Writing such a big book the first time out takes more than talent — it demands the headlong audacity of one who refuses to make the slow, conventional careerist climb to the pantheon but wants to strap on a jet pack and zoom to the top right away. And the ordinary careerists know it. It’s no accident that the Massachusetts politician John Updike has spent decades badmouthing Günter Grass. They both published their first novels in 1959, but where Updike’s The Poorhouse Fair was a pointedly “poetic” little novel about old people — the sort of academic tour de force you’d expect of a recent Harvard grad who’d put in a few years burnishing his prose style at The New Yorker — Grass brought out The Tin Drum. Over the decades, this great leviathan of a novel about sex and eels, Nazis and post-war Germany, has inspired countless other novels from Rushdie’s Midnight’s Children and Ben Okri’s The Famished Road (both won the Booker Prize) to David Grossman’s The Book of Intimate Grammar. No wonder Updike can’t stand Grass: He leapt while Updike looked for the safety net.

Rushdie once described the key lessons he’d absorbed from Grass: “Go for broke. Always try and do too much . . . When you’ve done it once, start all over again and do it better.” Grass did precisely that with Dog Years, but naturally, such advice is easier to dispense than to obey. For every fiction writer like Mann, Grass or Pynchon, who seems to skip from one ambitious work to the next, the literary world is stocked with those who were paralyzed, if not silenced by their first books’ success. Margaret Mitchell never wrote a book after Gone with the Wind; Jay McInerney got abused for not living up to the promise of Bright Lights, Big City (he’s an F. Scott Fitzgerald who never wrote The Great Gatsby or Tender Is the Night). Just last year, Mark Moskowitz devoted an entire documentary, The Stone Reader, to the story of Dow Mossman, who vanished from the scene after the critical acclaim for his sub-Faulknerian 1972 novel The Stones of Summer. In that film, the legendary critic Leslie Fiedler pointed out that Mossman’s literary silence was far from bizarre. “It’ s more typical for a writer to write one book and stop.”
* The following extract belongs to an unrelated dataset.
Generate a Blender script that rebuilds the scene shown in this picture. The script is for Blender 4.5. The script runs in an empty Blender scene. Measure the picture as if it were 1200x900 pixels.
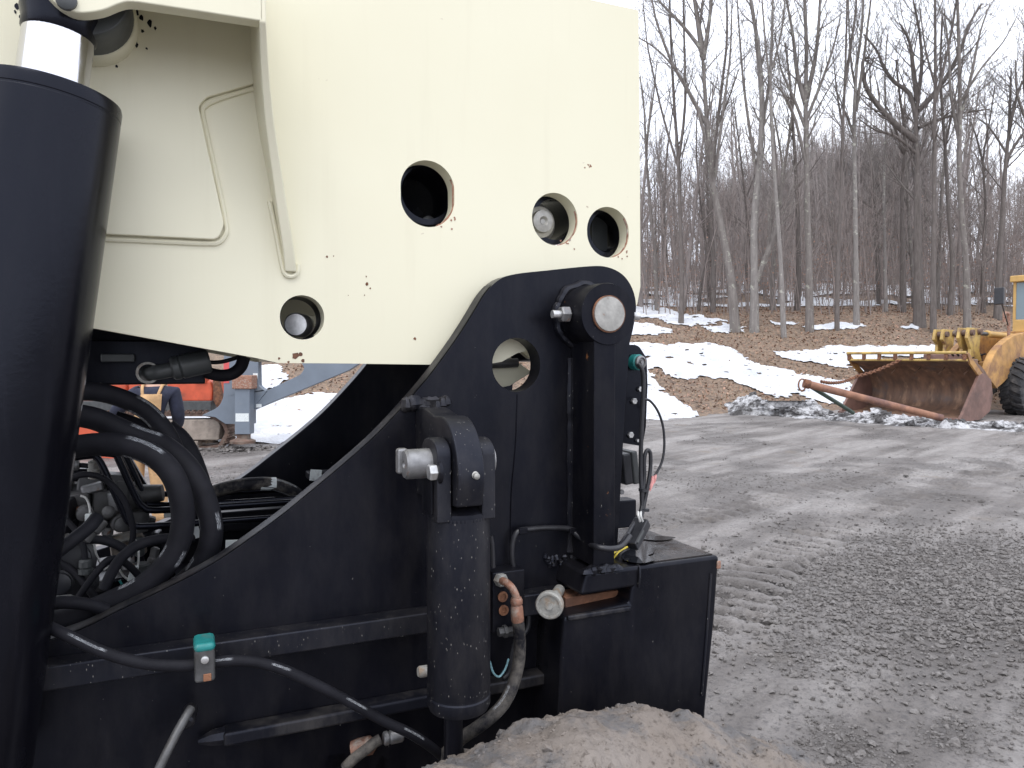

Nobody felt the weight of his first book more publicly than Ralph Ellison whose 1952 Invisible Man may well be the greatest American novel of the last half century — a masterpiece of almost hallucinatory precision about race, alienation, identity, politics, identity politics and literature itself, whose riffs come steeped in Kafka, T.S. Eliot and the blues. To have written such a novel is achievement enough for anyone’s lifetime, yet despite its almost extraterrestrial excellence — it almost seemed to drop from the sky like one of the monoliths in 2001Invisible Man proved something of a millstone around its creator’s neck. Ironically, the book’s commercial and critical success made Ellison an all-too-visible novelist. He felt he had to live up to himself — while the whole world watched.

Still, it’s hard to imagine first-time fiction writers treating Ellison’s strange, accomplished, frustrating career as a cautionary tale. “I should be so lucky,” you can hear them thinking, as they dangle in literary limbo awaiting the verdicts of editors, critics and the book-buying public. And they’re right to think so. For even in these days when hardback novels have the same shelf life as fresh shellfish, writing fiction remains an act of enormous courage and vanity. And every first book still comes wrapped in an aura of promise: For the reader, the chance to glimpse a new vision of the world; for the author, a stab at greatness, which is both the tantalizing fruit of all literary achievement and, as Dangling Man’s Joseph so accurately notes, “the rock our hearts are abraded on.”